Akurat sytuacja Karsdorpa jest zgoła inna niż ta Zaniolo i tak jak tu wina leży po stronie piłkarza, tak tam to trener zrobił z siebie idiotę i znalazł sobie kozła ofiarnego.
Sprawa z Shikiem była zupełnie inna i on nie miał chyba znaczących pretensji do klubu. Coś tam mówił, że mu tu nie leżało, ale nic ciężkiego nie wyciągał. Shick nie tyle pyskował, co po prostu słabo grał.
Nic Romie nie zrobi. Jeśli chodzi o mobbing to obawiałem się prawników Ricka, bo tu akurat mogliśmy mieć kłopoty. I akurat Amerykanie prawników mają dobrych, bo u nich w sądach można stracić albo zyskać fortunę. Jak Zaniolo będzie podskakiwał to może się bardzo zdziwić. Mieliśmy już przykład Fazio, Ricka – coś tam postraszyli i szybko spokornieli.
Rick widać trochę mądrzejszy i wie że jak pójdzie na noże nic nie zyska.
Wytłumaczcie mi jedno, Towarzysze – od czego się zaczęły problemy z Zaniolo? Przecież były rozmowy dot nowego kontraktu, w grudniu gość jeszcze grał, w styczniu Mourinho go bronił. I nagle jeb, dwie strony barykady. Poszło próbę wymuszenia transferu czy sprawa jest głębsza? Oczywiście, teraz, przy zamieszaniu z Bournemouth jeszcze bardziej pogorszył swoją sytuację, ale gdzie był początek?

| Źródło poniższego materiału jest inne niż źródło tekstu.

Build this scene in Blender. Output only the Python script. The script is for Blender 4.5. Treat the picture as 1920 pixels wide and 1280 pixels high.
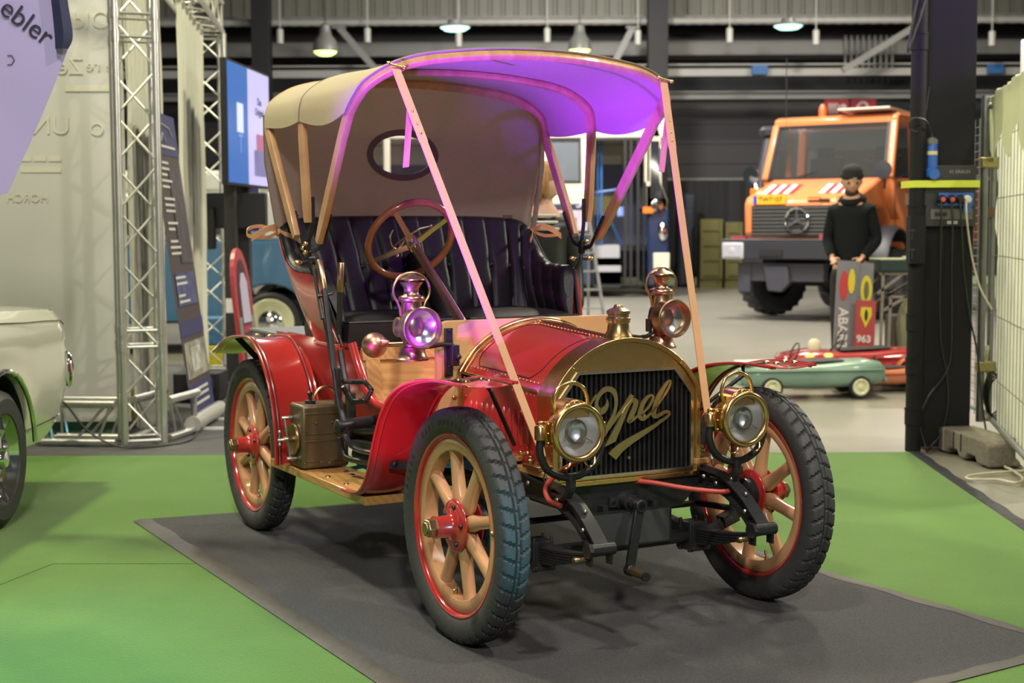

Trudno powiedzieć co działo się za kulisami, ale podobno Zaniolo był rozczarowany brakiem nowego kontraktu, Roma zwlekała z negocjacjami, aż w końcu Zaniolo zażądał transferu i zaczęła się jazda, bo klub i piłkarz mieli odmienne preferencje w sprawie kierunku, Dzbaniolo dzbanił itd.
Ponoć Pitno się zirytował i wystosował ultimatum albo kontrakt albo nara i zawodnik stwierdził no to nara. A jak naprawdę było kto to wie :)
Jeżeli to prawda to słabo bo takie ultimatum miałoby sens rok temu …
Nie wiem, jak Wy, ale coraz częściej zdarzają się działania Pinto, których nie rozumiem…
Domyślam się że poszło o pieniądze, bo zazwyczaj o to chodzi :) Natomiast to tylko przykrywka, bo prawdziwym powodem jest jakaś niepełnosprawność umysłowa tego chłopaka. Nawet taki "obrońca" Zaniolo jak ja ma pełną świadomość, że chłopak nie jest normalny i wybucha z byle powodu. Jakieś tam afery z wyrzucaniem dziewczyny, itd. On jest nieobliczalny i naprawdę zdolny do wszystkiego więc nie ma sensu szukać racjonalnego wyjaśnienia, jeśli mamy do czynienia z nieracjonalnym człowiekiem.
Powinien iść do sądu i walczyć na śmierć i życie o swoje nieracje. Ciekawe który klub go weźmie za 1,5 roku?
Jak będzie tak dalej postępował to do sądu pójdzie, ale z pozwu Romy.